To speed up the line of intestate succession, Dwayne and Travis first need $100k to hire a Latino killer (Michael Peña) to take out The Major. So, they devise a plan to strap a vest full of dynamite to some stranger and threaten to explode it unless he robs a bank and delivers the would-be blood money to them within 10 hours.
Their hapless patsy turns out to be Nick (Jesse Eisenberg), a harried pizza delivery boy whose only pal, Chet (Aziz Ansari), defriends him after learning that Nick once deflowered and still harbors feelings for Chet’s twin sister, Kate (Dilshad Vadsaria).

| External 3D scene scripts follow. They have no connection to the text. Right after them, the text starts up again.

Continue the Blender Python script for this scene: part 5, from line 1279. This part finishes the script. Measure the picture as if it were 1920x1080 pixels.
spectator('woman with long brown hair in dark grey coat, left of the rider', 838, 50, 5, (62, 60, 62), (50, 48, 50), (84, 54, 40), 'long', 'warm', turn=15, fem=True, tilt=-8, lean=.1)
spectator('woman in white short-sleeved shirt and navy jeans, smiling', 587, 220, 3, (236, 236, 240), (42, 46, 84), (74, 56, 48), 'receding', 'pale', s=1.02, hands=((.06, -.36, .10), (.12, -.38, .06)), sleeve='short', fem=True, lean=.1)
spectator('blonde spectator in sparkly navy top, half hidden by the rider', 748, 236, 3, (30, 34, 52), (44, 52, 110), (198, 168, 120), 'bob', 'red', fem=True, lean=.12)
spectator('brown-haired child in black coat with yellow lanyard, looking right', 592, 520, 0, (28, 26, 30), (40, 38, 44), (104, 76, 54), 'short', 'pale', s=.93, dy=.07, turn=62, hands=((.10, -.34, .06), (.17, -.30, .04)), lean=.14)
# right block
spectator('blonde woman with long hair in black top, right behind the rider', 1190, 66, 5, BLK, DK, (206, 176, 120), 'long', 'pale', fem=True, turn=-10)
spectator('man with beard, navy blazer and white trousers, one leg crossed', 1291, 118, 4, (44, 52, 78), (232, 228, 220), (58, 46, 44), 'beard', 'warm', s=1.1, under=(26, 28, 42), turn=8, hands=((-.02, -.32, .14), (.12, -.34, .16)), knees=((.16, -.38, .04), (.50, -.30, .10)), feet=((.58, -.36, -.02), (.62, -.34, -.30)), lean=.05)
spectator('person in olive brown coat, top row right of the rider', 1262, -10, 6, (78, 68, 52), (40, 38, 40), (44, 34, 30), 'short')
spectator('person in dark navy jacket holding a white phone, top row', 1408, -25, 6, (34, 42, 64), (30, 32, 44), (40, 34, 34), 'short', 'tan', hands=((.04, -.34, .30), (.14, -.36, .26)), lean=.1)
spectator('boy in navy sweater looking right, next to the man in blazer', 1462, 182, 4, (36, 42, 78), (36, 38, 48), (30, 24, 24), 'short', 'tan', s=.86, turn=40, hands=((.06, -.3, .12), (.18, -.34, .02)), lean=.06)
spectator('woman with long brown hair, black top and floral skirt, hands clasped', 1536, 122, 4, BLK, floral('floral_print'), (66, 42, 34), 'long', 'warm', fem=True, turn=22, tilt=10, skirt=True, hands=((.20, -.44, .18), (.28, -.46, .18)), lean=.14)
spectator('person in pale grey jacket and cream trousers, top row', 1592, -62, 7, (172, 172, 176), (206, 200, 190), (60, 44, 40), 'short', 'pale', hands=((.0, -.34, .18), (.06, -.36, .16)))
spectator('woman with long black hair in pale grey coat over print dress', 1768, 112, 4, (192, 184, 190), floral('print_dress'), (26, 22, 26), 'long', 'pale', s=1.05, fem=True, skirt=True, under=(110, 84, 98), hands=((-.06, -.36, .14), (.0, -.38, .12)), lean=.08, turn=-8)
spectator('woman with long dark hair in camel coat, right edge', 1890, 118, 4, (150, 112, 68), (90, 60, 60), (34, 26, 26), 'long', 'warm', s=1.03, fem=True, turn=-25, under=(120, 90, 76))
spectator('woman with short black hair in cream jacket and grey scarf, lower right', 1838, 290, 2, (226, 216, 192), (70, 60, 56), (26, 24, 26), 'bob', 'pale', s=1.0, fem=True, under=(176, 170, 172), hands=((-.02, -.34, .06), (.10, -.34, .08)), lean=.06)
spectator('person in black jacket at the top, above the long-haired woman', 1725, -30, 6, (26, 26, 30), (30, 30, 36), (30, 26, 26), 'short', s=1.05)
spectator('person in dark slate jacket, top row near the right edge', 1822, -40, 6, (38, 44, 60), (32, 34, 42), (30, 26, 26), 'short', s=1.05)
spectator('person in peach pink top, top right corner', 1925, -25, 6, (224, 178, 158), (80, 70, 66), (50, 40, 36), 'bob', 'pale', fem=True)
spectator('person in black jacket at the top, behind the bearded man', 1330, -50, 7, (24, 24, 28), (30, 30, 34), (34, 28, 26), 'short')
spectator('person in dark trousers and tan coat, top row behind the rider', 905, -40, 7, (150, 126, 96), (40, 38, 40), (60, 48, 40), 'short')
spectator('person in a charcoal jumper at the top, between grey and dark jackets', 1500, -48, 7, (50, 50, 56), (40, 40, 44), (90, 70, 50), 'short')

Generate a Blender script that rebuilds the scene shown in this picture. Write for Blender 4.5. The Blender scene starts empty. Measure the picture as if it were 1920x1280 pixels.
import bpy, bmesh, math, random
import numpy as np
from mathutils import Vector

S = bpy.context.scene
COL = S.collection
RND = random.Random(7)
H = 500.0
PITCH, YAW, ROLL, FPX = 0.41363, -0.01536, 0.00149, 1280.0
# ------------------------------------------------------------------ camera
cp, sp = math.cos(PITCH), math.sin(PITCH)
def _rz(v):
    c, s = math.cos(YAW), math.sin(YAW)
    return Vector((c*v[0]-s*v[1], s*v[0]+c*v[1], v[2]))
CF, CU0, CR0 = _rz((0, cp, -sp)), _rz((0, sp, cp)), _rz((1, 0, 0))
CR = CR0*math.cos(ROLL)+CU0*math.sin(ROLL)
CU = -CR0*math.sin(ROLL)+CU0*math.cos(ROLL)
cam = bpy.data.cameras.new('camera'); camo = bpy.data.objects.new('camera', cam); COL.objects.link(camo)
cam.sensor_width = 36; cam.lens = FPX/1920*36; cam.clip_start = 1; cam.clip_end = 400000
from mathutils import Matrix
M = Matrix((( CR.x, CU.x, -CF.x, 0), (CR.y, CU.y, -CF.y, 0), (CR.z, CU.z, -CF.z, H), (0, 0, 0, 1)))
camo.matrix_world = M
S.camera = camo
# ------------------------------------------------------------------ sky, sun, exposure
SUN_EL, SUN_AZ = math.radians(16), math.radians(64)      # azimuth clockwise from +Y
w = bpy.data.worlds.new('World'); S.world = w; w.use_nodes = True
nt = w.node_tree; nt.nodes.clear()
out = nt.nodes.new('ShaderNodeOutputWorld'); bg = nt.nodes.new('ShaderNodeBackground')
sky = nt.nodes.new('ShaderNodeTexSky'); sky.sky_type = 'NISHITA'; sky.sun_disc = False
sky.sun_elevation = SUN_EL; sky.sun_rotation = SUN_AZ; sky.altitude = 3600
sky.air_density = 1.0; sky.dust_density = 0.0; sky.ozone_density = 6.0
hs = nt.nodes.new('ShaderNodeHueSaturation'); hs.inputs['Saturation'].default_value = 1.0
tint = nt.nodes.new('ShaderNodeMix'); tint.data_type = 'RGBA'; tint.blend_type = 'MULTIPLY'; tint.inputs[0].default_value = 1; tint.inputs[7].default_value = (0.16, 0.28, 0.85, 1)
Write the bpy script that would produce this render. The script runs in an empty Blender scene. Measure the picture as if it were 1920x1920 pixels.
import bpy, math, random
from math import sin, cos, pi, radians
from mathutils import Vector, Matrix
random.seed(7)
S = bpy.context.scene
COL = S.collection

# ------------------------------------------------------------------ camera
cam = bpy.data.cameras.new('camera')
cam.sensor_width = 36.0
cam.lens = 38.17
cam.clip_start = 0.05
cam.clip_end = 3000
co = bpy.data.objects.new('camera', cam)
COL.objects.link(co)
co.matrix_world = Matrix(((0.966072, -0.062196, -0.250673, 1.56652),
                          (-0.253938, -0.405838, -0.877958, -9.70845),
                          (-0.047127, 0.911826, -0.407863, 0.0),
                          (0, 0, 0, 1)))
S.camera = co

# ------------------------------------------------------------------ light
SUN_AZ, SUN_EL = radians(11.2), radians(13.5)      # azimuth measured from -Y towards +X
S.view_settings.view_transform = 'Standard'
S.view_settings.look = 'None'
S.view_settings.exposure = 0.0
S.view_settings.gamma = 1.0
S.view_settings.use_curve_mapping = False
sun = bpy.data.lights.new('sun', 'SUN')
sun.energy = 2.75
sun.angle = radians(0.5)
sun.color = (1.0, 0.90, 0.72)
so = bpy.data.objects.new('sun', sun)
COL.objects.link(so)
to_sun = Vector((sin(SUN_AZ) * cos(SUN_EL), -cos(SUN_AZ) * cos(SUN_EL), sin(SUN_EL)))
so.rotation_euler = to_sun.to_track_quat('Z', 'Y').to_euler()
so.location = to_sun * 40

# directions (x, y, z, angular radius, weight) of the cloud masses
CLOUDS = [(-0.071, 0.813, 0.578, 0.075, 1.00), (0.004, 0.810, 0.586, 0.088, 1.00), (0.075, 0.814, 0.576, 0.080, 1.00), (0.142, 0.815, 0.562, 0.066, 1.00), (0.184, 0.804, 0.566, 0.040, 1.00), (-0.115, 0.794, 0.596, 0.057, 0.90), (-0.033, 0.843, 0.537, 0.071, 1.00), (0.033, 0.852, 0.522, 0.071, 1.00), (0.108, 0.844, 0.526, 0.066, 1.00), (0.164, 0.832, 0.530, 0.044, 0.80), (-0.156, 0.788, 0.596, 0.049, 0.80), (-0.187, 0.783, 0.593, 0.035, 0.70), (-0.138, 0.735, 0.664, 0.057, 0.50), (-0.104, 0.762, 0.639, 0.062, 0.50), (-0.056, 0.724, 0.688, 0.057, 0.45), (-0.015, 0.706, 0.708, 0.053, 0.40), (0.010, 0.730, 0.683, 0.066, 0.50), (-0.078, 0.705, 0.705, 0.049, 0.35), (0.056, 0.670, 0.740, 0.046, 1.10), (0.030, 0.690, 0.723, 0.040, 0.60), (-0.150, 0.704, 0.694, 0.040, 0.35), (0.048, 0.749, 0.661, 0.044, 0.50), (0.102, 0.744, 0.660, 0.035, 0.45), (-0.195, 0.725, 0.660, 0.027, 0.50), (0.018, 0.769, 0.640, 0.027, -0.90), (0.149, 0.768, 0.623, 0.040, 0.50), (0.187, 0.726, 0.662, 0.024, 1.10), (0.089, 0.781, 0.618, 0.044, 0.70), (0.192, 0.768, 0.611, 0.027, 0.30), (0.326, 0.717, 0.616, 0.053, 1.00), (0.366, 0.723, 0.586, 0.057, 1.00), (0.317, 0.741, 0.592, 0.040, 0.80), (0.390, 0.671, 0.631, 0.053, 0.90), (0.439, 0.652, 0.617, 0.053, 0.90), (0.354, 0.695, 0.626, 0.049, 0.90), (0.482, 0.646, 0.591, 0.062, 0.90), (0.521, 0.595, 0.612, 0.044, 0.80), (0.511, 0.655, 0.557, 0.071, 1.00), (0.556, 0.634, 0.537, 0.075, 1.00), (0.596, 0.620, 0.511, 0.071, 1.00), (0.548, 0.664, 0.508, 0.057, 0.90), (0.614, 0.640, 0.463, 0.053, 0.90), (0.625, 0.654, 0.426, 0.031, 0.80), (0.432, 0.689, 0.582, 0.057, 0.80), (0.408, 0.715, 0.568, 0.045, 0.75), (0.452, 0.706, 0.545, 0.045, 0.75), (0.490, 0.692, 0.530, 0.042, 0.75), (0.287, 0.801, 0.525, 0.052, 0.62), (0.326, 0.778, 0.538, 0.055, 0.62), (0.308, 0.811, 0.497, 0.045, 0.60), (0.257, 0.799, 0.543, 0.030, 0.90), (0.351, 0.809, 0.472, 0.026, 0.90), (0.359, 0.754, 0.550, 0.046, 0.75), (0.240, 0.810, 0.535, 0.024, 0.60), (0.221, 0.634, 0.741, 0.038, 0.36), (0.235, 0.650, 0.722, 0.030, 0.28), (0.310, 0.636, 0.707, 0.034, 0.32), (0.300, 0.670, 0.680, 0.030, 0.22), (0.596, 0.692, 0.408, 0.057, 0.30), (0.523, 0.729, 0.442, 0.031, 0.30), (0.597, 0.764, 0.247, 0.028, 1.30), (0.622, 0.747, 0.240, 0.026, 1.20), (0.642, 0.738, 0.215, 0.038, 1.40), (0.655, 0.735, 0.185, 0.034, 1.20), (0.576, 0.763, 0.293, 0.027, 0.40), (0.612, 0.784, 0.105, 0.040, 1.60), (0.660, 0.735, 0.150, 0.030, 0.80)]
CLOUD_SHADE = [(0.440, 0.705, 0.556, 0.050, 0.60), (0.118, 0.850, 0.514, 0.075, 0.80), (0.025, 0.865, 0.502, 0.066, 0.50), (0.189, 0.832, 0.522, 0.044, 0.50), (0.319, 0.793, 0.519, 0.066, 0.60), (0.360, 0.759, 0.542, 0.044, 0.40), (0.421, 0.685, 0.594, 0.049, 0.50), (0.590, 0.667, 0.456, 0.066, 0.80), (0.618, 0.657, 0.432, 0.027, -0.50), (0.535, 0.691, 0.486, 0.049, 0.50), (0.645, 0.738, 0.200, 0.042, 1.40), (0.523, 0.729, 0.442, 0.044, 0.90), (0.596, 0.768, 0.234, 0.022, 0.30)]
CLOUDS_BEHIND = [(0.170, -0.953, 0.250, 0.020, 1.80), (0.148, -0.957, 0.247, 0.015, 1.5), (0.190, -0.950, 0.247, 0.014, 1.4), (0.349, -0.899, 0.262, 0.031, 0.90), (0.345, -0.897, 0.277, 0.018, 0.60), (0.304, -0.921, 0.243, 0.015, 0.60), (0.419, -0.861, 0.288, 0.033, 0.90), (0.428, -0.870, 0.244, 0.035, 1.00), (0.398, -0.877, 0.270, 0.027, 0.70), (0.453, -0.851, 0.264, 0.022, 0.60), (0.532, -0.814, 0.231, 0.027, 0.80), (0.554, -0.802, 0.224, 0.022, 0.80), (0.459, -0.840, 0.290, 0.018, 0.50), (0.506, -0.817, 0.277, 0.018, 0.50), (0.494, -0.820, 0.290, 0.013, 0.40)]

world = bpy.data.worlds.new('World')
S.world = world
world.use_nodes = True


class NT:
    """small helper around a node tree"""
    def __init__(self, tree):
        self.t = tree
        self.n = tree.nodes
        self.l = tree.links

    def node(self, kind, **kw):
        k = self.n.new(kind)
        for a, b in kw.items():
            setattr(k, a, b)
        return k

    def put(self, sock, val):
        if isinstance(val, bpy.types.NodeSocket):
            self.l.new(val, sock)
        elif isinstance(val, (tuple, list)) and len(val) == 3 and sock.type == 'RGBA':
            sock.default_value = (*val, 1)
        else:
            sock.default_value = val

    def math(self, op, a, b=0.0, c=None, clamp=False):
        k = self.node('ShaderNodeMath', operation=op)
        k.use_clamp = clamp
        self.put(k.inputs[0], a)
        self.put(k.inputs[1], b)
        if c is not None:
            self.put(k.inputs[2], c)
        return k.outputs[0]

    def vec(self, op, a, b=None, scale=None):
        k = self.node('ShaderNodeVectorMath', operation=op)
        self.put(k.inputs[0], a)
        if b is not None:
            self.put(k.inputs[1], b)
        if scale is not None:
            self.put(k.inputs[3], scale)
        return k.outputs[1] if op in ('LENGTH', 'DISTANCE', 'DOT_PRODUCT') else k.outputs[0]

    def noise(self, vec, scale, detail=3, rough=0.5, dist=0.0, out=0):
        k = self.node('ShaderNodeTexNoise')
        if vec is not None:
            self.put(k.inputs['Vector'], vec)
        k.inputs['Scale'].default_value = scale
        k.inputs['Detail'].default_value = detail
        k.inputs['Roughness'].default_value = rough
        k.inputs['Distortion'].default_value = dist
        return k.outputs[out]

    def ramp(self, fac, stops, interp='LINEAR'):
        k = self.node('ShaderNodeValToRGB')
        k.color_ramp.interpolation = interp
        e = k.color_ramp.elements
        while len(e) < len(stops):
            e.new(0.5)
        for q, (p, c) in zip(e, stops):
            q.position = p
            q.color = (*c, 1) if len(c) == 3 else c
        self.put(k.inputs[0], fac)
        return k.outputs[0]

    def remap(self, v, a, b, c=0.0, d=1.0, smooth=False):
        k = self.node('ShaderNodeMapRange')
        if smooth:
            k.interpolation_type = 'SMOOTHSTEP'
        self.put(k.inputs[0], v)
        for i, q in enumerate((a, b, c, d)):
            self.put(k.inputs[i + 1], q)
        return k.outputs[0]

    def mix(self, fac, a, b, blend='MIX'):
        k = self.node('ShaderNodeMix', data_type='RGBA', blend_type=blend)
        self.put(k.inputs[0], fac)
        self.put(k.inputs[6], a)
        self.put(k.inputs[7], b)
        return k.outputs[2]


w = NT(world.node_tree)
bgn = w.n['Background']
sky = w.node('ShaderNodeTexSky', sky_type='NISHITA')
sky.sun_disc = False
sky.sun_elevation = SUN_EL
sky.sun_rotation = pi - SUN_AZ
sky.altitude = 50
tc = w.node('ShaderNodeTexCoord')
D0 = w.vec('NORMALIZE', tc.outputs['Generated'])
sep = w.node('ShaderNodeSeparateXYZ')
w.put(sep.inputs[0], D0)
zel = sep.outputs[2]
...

If for no other reason, the story’s madcap frenzy is needed to squeeze out any encroaching questions about the puzzling plot before they take cerebral root. Who knows why Dwayne presumes his disapproving dad hasn’t willed his wealth elsewhere, or why Dwayne and Travis just don’t get Nick to steal enough money to start their business and cut out the middle hitman? There’s little to explain why Chet, a school teacher, readily agrees to help Nick carry out multiple thefts – including a getaway car from a neighbor – or how Nick can’t manage to elude Dwayne’s watchful eye in order to elicit help from the police when he’s able to duck out long enough to climb a rooftop and profess his love to Kate. And, when the two yokels kidnap Kate to pressure Nick into finally delivering the stolen loot to them, you wonder why they bothered with the vest in the first place.
However, the most perplexing aspect about 30 Minutes or Less is why director Ruben Fleischer – whose last film, Zombieland, also starred Eisenberg – thought it was good idea to make a zany knee-slapper obviously patterned after the tragic true story of Brian Douglas Wells, a pizza deliveryman killed in 2003 by a time bomb strapped around his neck after being forced to rob a bank by two co-conspirators. For this to work, Fleischer and writer Michael Diliberti needed to fashion a Coen Bros. facsimile, teasing the inherent farcical elements of this dark comedy with a sidelong perusal of the cultural and sociological rot that spawned it.
What keeps the film palatable is the absurdist chemistry exhibited by Eisenberg and Ansari (TV’s Parks and Recreation) along with McBride and Swardson. While their characters make little sense, their snappy repartee references dated touchstones (Arsenio Hall and Point Break) and skewers contemporary tableaus like Netflix, 5-Hour Energy drink, and Facebook – Nick/Eisenberg, Mark Zuckerberg in The Social Network, tells Kate that he didn’t review a friend’s status because “(y)ou know I don’t check that s*#t; I’m off the grid.”
Still, even at 83 minutes, 30 Minutes of Less feels protracted. Unlike late pizza, you might not necessarily want your money back. But, you won’t be coming back for seconds.